Christ didn't do it that way.
Hebrews 12:2 — who for the joy set before him endured the cross, despising the shame. That word "for" is not sequential. It is not: He endured the cross, and then afterward He received the joy. It is causal. The joy is what made the endurance possible. He could see through the cross to what the cross would produce — before He drank a single drop — and that sight is what allowed Him to lift the cup at all.
Which means Christ was holding two things simultaneously in Gethsemane. The full weight of what was coming. And the full sight of what was waiting. Both at once. The agony was real — sweat like drops of blood, a prayer that the cup would pass. He didn't minimize the cost. But He never lost the horizon. The joy set before Him wasn't a distant comfort. It was a present anchor. He endured because He could see you on the other side of it.
This is what nobody tells you about the cup you're carrying.
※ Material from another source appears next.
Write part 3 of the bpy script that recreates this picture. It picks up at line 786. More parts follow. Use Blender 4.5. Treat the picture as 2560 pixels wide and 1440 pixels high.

The question was never only — will you drink it? The question is — what are you looking at while you drink it?
Because the cup without the joy is just suffering. The cup with the joy set before you is the mechanism of everything God promised. You endure it the same way Christ endured it — not by closing your eyes and gritting your teeth, but by fixing your eyes on what the obedience is producing. The person being formed. The people who will be freed by your yes. The weight of glory that Paul said — in another prison letter — is beyond all comparison to the present suffering.
You are not drinking this cup in the dark.
There is something on the other side of your obedience that Christ already saw clearly enough to call it joy. Fix your eyes there. Not away from the cup — through it.
That is how He drank it. That is how you drink it too.